Stiffness problem in an NDSolve system. StiffnessSwitching does not help?

Question

I'm trying to solve an ODE system with the NDSolve method. This my ODE system, with the BC and the functions V and dV defined:

    s = NDSolve[{F'[
  t] == -(2 /Sqrt[3]) (F[t]^2/2 + a[t]^2*  V[B[ t]])^(1/2)*F[t] - 
  a[t]^2*dV[B[t]], 
a'[t] == a[t]/Sqrt[3] (F[t]^2/2 + a[t]^2*  V[B[ t]])^(1/2), 
B'[t] == F[t], F[tmin] == Subscript[v, 0], a[tmin] == a0 , 
B[tmin] == Subscript[B, 0] }, {F, a, B}, {t, tmin, tmax}, Method->"ExplicitRungeKutta"]

Where the solution functions are:

F(t), a(t), B(t)

I need the solutions for a big interval, like:

t = [-10^(10), -10^(-10)]

So:

tmin = -10^(10)
tmax = -10^(-10)

But the system seems to be stiff. I'm trying to replace the "ExplicitRungeKutta" method for "StiffnessSwitching method", replacing the method with:

Method -> {"StiffnessSwitching", Method -> {"ExplicitRungeKutta", Automatic}}

But the system seems to remain stiff.

The complete code is:

Needs["DifferentialEquations`NDSolveProblems`"];
Needs["DifferentialEquations`NDSolveUtilities`"];
Needs["NumericalCalculus`"];

V[B_] := 3;
dV[B_] :=  V'[B];

B0 = 1;
F0 = 0;
a0 = 10^(-10);

tmin = -10^(10);
tmax = -10^(-10);

  s = NDSolve[{F'[
  t] == -(2 /Sqrt[3]) (F[t]^2/2 + a[t]^2*  V[B[ t]])^(1/2)*F[t] - 
  a[t]^2*dV[B[t]], 
a'[t] == a[t]/Sqrt[3] (F[t]^2/2 + a[t]^2*  V[B[ t]])^(1/2), 
B'[t] == F[t], F[tmin] == F0, a[tmin] == a0 , B[tmin] == B0 }, {F,
 a, B}, {t, tmin, tmax},  Method->"ExplicitRungeKutta"]

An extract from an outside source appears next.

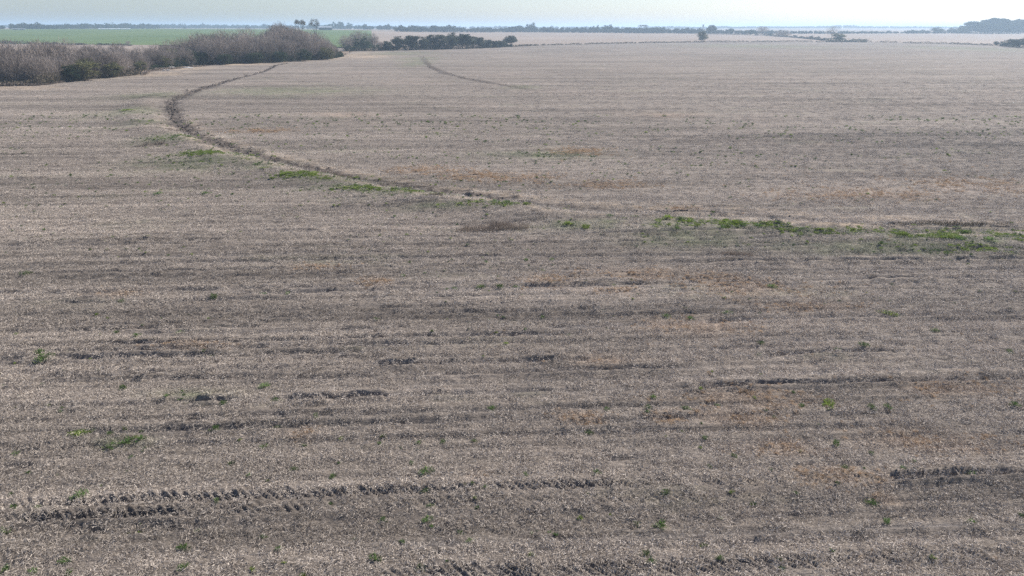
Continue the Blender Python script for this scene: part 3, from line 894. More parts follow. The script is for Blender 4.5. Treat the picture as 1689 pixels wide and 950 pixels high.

Question: Is there any way to obtain the solutions of these equations without stiffness? What method should I use?

I'd appreciate much all the answers.

Answer 1

Let's read the error message:

NDSolve`Iterate::ndsz: At t == -1.*10^10, step size is effectively zero; singularity or stiff system suspected.

The "step size is effectively zero" means that in floating-point arithmetic t + dt is equal to t for the computed time step dt. If this is the problem, increasing working precision might help.

de = {F'[t] == -(2/Sqrt[3]) (F[t]^2/2 + a[t]^2*V[B[t]])^(1/2)*F[t] - 
     a[t]^2*dV[B[t]], 
   a'[t] == a[t]/Sqrt[3] (F[t]^2/2 + a[t]^2*V[B[t]])^(1/2), 
   B'[t] == F[t]};
ics = {F[tmin] == F0, a[tmin] == a0, B[tmin] == B0};
s = 
 NDSolve[{de, ics}, {F, a, B}, {t, tmin, tmax},
  PrecisionGoal -> 8, AccuracyGoal -> 8, WorkingPrecision -> 20,
  Method -> "StiffnessSwitching"]

Note: The first of the OP's differential equations has

F'[t] == <..stuff..> * F[t]

because dV[B] is zero and the second terms goes away. Since F[t] starts out at F[tmin] == 0, that means F[t] is a constant 0 (zero). Thus the third differential equation B'[t] == F[t] and its initial condition imply B[t] is a constant 1 (one).